As if there wasn't already a very talented art team at work with lots of time, theres the simple moddability of a replaceable animation; you can have swinging, stabbing, etc and attach the weapon models in there. Thats basic stuff.
You're dismissively downplaying the amount of work needed to animate every weapon type. It's important to note that we aren't going to just slap on animations. We'll do it right or we won't do it. There is some overlap in weapon animations, but generally every weapon needs a full range of adaptation to the character. We can't animate a 1h sword and then equip a 1h axe and be happy with it being wielded in the same manner. In addition we don't want weapons disappearing whenever the hero does anything but a basic attack, so they have to be animated into emotes, idles, and a lot of skills and abilities. Every weapon. Some people noticed weapons disappear during some of the monk abilities. We don't like that. Most of that was due to time constraints to get that demo finished. Again there is some overlap - staves share a lot of the same animation with the other 2h weapons, but to dismiss it as "just animate it and slap it on and it works!" is seriously oversimplifying our processes. Maybe some other games do it that way.
Good news is that animation seems to be ahead of schedule, so we're working on a new definition of restrictions that's based more on class flavor than anything else. (Didn't I just post about this?) For instance we don't want anyone but the barbarian or monk dual-wielding, we don't want anyone but the witch doctor or wizard using wands, we don't want anyone but the wizard to wield orbs, fist weapons will probably only be usable by the monk, etc. etc. but other than for flavor reasons most of the restrictions are being removed.
All subject to change of course.
Thanks for your reply and attempting to explain things. Forgive me, though, but I'm not seeing your point. This would have made sense back in the days of D1 and D2 where they had to pre-render sprite combinations. But D3 uses 3D characters. You've got a 3D model for a sword, and a 3D model for a character...and the character is driven by bones and/or hierarchical transforms...so the only thing needed to make a character wield a weapon is the animation keys. Using modern tools such as MotionBuilder, defining a custom animation like this could be done quickly in minutes/hours...especially if you already have a base to work with, such as mocap data, or a previously made animation for a different character which just needs to be tweaked. So I really cannot buy this as a legitimate excuse. Not in this day and age.
There are approximately 30 animations for every weapon type, for every class, for both genders. Now granted again there is some overlap but not to a degree that makes animation inconsequential.
And to reiterate, we're not going to slap things on and call it done. It's true that we could take a stave animation for the wizard and make some minor tweaks and tah-dah, 2h swords work now. But there's a process to each weapon. The animation team meets and determines how the class would wield a specific weapon, what their character imparts to the feeling and tone of the animations, and that the tone is consistent through the character.
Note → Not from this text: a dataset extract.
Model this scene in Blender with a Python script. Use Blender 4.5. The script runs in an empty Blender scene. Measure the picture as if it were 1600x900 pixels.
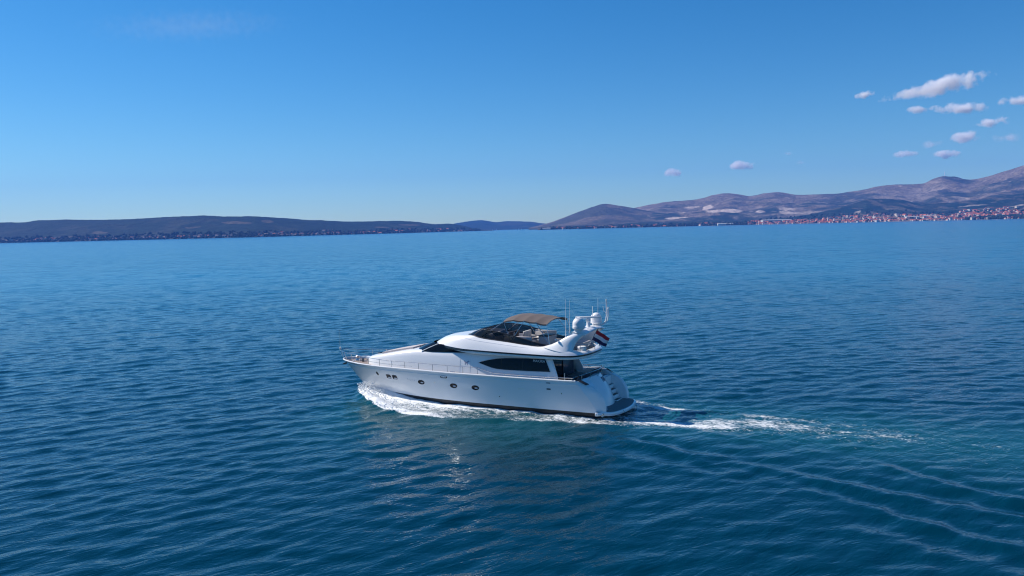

The animations tell a story about who this person is and what they're capable of.
Like, whoa...whoa...whoa....a shield is not a class specific item. A shield is something that any sane person would carry into battle, regardless of gender or class...and it's quite an unreasonable restriction if you ask me.
Bruce Lee would not use a shield, and neither would the monk.
lol, really? I thought this is Blizzard.
Being willing to take as much time as necessary is not the same as working without a plan.
I think it's jumping to an extreme conclusion to say that a few weapon restrictions will ruin build and experimentation variety. If it ruins build experimentation and variety then we'll fix it. But I think it is accurate to say that weapon restrictions will encourage trading, but more accurately to the reasons we present - build a sense of immersion with who these heroes are and the character that shows through every aspect of the way they're presented and behave.
I'm not sure barbs running around dual wielding wands is emergent gameplay we want to stomach. Or that makes anyone playing think "That's awesome! This game is awesome!" no, you're going to see a 9-foot tall behemoth running around shooting magic out of little sticks. That's not what a barbarian should be doing, build potential or not.
You say it will lower the amount of possibilities of outfitting a character, and that's obviously true, but we don't feel that the possibilities lost are so vast and substantial as to hurt character customization. If it does, we'll fix it.
We're not going to put out a game that has poor character customization because we don't like the idea of wizards running around dual wielding axes. If that makes character build potential severely limited, that's fine, we were wrong and we'll fix it. I don't think we'll be wrong though.